Cifre così rilevanti costituiscono un evidente rischio: basta una variazione anche minima del valore dei BTp, che il capitale delle banche può venire significativamente ridotto. E con esso la loro capacità di erogare credito. Insomma: i BTp in bilancio costituiscono un elemento di instabilità per il sistema bancario e per l'intera economia. Stesso discorso per le assicurazioni. Le Generali hanno 55 miliardi di BTp. Se si sommano anche gli altri titoli italiani in bilancio, l'esposizione di Generali sulla Penisola arriva al 24% del totale investimenti. Troppo per Standard & Poor's, che fino ad oggi ha assegnato a Generali un rating più elevato rispetto a quello della Repubblica italiana: in prospettiva potrebbe dunque declassarlo. C'è poi Unipol, che ha 29,6 miliardi (secondo la banca dati di Bloomberg) di BTp. Insieme a Fonsai (15,6 miliardi), la sua esposizione sul Paese è cospicua.

Le conseguenze
Questo accumulo di BTp nei bilanci dei gruppi bancari e assicurativi ha di certo salvato lo Stato nei momenti bui dello «spread», ma ha anche prodotto effetti collaterali non da poco. Innanzitutto, secondo molti, ha contribuito a distogliere le banche dalla loro tradizionale attività: l'erogazione di credito. Comprare BTp con i soldi della Bce era infatti più remunerativo. Inoltre ha creato un'eccessiva concentrazione di rischi: una discesa dei prezzi dei BTp, per qualunque motivo anche esogeno, metterebbe infatti oggi nei guai l'intero sistema bancario e finanziario. E l'intera economia.

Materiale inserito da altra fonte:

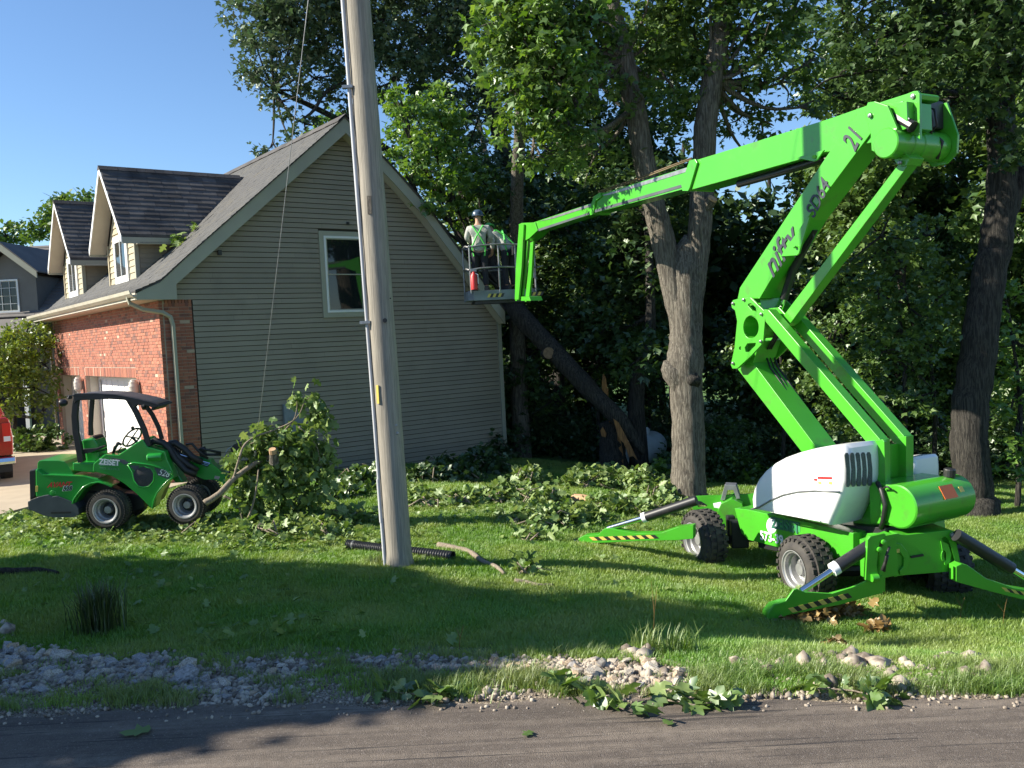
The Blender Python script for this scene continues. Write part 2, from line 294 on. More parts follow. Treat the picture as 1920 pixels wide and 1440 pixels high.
def road():
    xs=np.concatenate([np.linspace(-60,-8,14),np.arange(-7.9,9,.08),np.linspace(9.5,60,14)]); V=[];F=[]
    for x in xs:
        j=.05*math.sin(x*2.1)+.03*math.sin(x*7.3)+rng.normal()*.012; y1=float(yedge(x))+j
        V+=[(x,-9,.10),(x,y1-.05,.10),(x,y1,.076)]
    for i in range(len(xs)-1):
        for k in(0,1): F.append((3*i+k,3*i+3+k,3*i+4+k,3*i+1+k))
    m,nt,b=new_mat('asphalt'); L=nt.links.new; tc=N(nt,'ShaderNodeTexCoord')
    def ns(s,d=6,st=None,ro=.6):
        n=N(nt,'ShaderNodeTexNoise',ins={'Scale':s,'Detail':d,'Roughness':ro})
        if st:
            mp=N(nt,'ShaderNodeMapping'); mp.inputs['Scale'].default_value=st; mp.inputs['Rotation'].default_value=(0,0,.06); L(tc.outputs['Object'],mp.inputs[0]); L(mp.outputs[0],n.inputs[0])
        else: L(tc.outputs['Object'],n.inputs[0])
        return n
    def mixc(a,fac,c):
        mx=N(nt,'ShaderNodeMix',data_type='RGBA'); L(fac,mx.inputs[0]); mx.inputs[7].default_value=col(c)
        if isinstance(a,tuple): mx.inputs[6].default_value=col(a)
        else: L(a,mx.inputs[6])
        return mx.outputs[2]
    def rng_(n,a,b_,hi=1):
        r=N(nt,'ShaderNodeMapRange',ins={1:a,2:b_,3:0,4:hi}); L(n.outputs[0],r.inputs[0]); return r.outputs[0]
    c=mixc((.09,.071,.058),rng_(ns(.9),.35,.7),(.145,.116,.094)); c=mixc(c,rng_(ns(3,5,(.12,1.6,1)),.48,.68,.8),(.24,.195,.155)); c=mixc(c,rng_(ns(14,6),.45,.7,.5),(.065,.05,.04))
    c=mixc(c,rng_(ns(75,3),.58,.66,.7),(.23,.20,.18)); c=mixc(c,rng_(ns(90,2),.40,.33,.7),(.03,.026,.024))
    c=mixc(c,rng_(ns(2.2,8,(.22,9,1),.75),.575,.60,.9),(.03,.025,.024))   # tar drag marks along the road
    c=mixc(c,rng_(ns(21,2),.735,.75,.8),(.36,.32,.27))
    L(c,b.inputs['Base Color']); b.inputs['Roughness'].default_value=.85
    bp=N(nt,'ShaderNodeBump',ins={'Strength':1,'Distance':.012}); L(ns(120,4).outputs[0],bp.inputs['Height']); L(bp.outputs[0],b.inputs['Normal'])
    me=bpy.data.meshes.new('road'); me.from_pydata(V,[],F); tag(link('road',me,m),'brown grey asphalt road along the foot of the picture','road',kind='structure')
road()
HC=np.array([-7.07,18.,0.]); HY=.648; HU=np.array([math.cos(HY),math.sin(HY),0]); HV=np.array([-math.sin(HY),math.cos(HY),0]); ZZ=np.array([0,0,1.])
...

Ma il problema più attuale è un altro: le autorità sono intenzionate a soppesare i rischi dei BTp nei bilanci delle banche. Fino ad ora, infatti, i bilanci sono sempre stati scritti nella "finzione" che tutti i titoli dell'area euro fossero uguali e a rischio zero: ma da più parti si preme affinché i rischi derivanti dai titoli di Stato vengano coperti da adeguato capitale. Questo, sperano i fautori della proposta, potrebbe anche indurre le banche a comprare meno BTp e quindi a erogare più credito.

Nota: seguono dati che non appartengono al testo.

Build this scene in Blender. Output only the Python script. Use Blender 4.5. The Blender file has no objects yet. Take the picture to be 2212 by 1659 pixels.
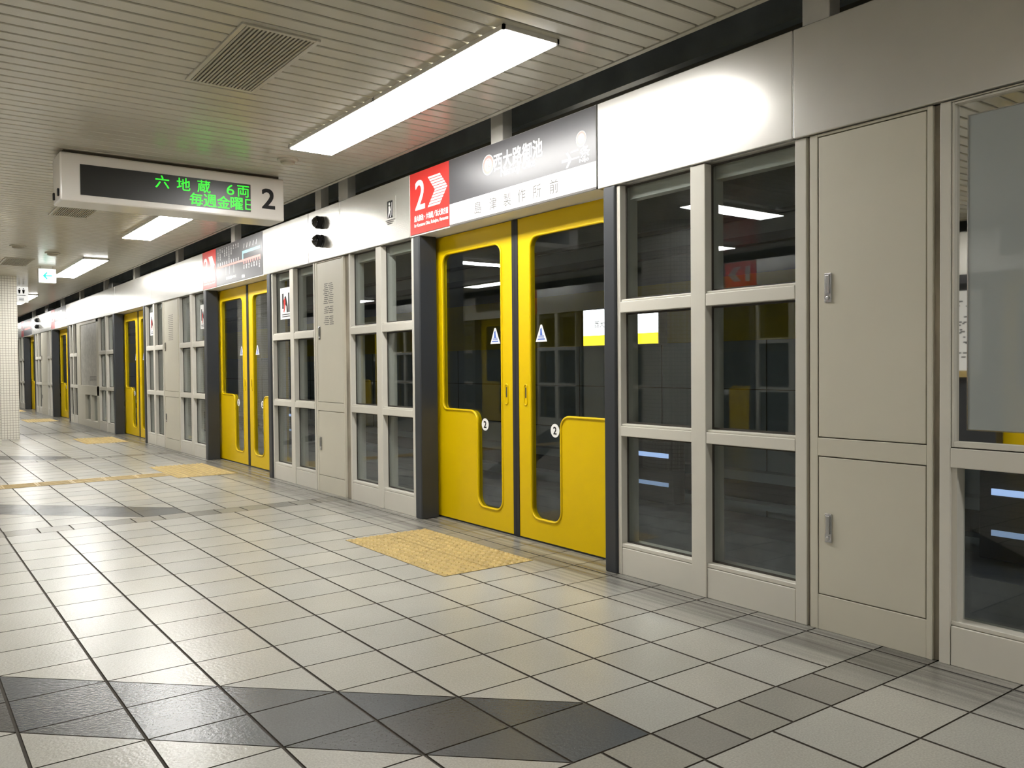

Ma le conseguenze potrebbero essere opposte. Innanzitutto le banche italiane (e spagnole) potrebbero essere obbligate ad aumentare il proprio capitale dopo i prossimi stress test: questo, se il mercato dovesse tornare "freddo" nei confronti dell'Italia, potrebbe non essere facile. Le banche, in caso di difficoltà, sarebbero dunque costrette a ridurre i propri attivi: cioè a limitare ulteriormente le erogazioni di credito all'economia reale.
La seconda conseguenza è che le banche e le assicurazioni potrebbero essere indotte a ridurre i BTp in bilancio. In effetti Generali lo sta già facendo, seppur lentamente, e anche alcune banche hanno iniziato a farlo. Persino la Sace ha intenzione di vendere quasi tutti i BTp che ha in bilancio (circa 3 miliardi). Questo potrebbe premere sulle quotazioni dei BTp, e scatenare proprio quel circolo vizioso che si cerca di evitare. Per ora il mercato è così tonico che niente di tutto questo si vede. Ma non è detto che l'umore dei mercati resti sempre uguale.